● **What the task requires**:
Return the lines exactly as they stand, from the first of the material through the line containing "COL = sc.collection".

━━━

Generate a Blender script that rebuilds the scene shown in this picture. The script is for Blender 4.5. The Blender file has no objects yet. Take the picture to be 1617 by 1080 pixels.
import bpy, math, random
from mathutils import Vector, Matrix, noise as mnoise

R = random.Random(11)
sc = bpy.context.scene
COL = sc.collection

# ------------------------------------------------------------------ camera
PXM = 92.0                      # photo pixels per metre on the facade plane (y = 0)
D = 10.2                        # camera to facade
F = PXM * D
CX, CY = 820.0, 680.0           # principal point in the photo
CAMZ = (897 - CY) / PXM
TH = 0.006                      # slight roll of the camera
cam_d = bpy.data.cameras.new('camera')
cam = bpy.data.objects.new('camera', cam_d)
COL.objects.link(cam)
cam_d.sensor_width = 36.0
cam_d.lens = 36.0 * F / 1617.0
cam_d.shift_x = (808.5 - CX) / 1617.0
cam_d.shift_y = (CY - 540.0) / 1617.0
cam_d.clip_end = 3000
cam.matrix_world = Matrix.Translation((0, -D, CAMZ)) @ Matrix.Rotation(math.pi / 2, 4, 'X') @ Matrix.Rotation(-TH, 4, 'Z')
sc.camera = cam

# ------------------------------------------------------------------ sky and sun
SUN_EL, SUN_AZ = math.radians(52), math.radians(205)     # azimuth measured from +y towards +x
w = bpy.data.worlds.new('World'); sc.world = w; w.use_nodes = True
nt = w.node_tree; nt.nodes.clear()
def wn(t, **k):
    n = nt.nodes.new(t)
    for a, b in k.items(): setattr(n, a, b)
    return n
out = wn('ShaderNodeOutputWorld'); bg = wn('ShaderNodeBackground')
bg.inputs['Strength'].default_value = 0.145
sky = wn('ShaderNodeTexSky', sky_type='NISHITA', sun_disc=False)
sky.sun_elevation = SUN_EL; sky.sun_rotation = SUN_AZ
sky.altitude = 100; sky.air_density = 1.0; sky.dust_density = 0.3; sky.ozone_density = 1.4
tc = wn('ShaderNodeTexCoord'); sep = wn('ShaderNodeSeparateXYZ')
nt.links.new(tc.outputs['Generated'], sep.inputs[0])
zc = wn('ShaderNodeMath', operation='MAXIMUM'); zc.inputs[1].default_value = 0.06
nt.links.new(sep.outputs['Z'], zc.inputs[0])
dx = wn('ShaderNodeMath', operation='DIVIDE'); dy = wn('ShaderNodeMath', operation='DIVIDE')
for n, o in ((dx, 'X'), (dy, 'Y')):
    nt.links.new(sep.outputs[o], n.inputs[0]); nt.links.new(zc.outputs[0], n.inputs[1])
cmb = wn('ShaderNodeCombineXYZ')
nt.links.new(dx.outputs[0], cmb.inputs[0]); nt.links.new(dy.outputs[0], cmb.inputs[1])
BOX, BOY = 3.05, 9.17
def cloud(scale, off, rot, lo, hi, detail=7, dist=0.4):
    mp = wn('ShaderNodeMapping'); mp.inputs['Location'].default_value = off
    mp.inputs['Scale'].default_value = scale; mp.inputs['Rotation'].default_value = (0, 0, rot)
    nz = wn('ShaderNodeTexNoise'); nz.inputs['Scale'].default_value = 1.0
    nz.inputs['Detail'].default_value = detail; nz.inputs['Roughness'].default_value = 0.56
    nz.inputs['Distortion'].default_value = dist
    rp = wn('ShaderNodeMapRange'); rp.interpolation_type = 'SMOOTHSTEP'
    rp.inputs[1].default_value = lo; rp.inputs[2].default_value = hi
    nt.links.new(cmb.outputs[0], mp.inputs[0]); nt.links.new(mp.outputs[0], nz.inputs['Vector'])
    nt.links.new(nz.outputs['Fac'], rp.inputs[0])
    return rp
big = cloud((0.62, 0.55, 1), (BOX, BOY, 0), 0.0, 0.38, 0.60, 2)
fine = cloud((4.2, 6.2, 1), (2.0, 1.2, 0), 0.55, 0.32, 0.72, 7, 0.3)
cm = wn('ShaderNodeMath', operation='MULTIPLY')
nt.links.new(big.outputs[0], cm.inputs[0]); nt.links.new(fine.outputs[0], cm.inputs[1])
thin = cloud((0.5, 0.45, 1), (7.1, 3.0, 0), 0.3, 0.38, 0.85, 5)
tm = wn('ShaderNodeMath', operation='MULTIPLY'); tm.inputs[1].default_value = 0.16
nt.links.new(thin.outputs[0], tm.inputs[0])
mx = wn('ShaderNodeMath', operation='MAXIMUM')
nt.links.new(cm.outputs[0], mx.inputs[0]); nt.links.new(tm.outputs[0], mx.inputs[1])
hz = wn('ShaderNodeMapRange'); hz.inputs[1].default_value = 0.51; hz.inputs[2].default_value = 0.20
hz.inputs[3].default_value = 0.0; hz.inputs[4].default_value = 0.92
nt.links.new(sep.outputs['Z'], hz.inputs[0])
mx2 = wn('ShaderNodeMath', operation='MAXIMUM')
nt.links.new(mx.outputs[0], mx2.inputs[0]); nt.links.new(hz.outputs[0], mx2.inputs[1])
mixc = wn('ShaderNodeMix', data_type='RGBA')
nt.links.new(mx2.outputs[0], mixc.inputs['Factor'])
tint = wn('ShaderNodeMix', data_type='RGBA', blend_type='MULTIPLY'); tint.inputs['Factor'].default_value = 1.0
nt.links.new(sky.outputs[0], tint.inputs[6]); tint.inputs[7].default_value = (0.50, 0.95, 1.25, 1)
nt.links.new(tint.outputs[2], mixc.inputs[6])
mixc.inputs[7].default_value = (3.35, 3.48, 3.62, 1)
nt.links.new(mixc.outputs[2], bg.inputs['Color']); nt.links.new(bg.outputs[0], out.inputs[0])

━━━

● **Finished task**:
Generate a Blender script that rebuilds the scene shown in this picture. The script is for Blender 4.5. The Blender file has no objects yet. Take the picture to be 1617 by 1080 pixels.
import bpy, math, random
from mathutils import Vector, Matrix, noise as mnoise

R = random.Random(11)
sc = bpy.context.scene
COL = sc.collection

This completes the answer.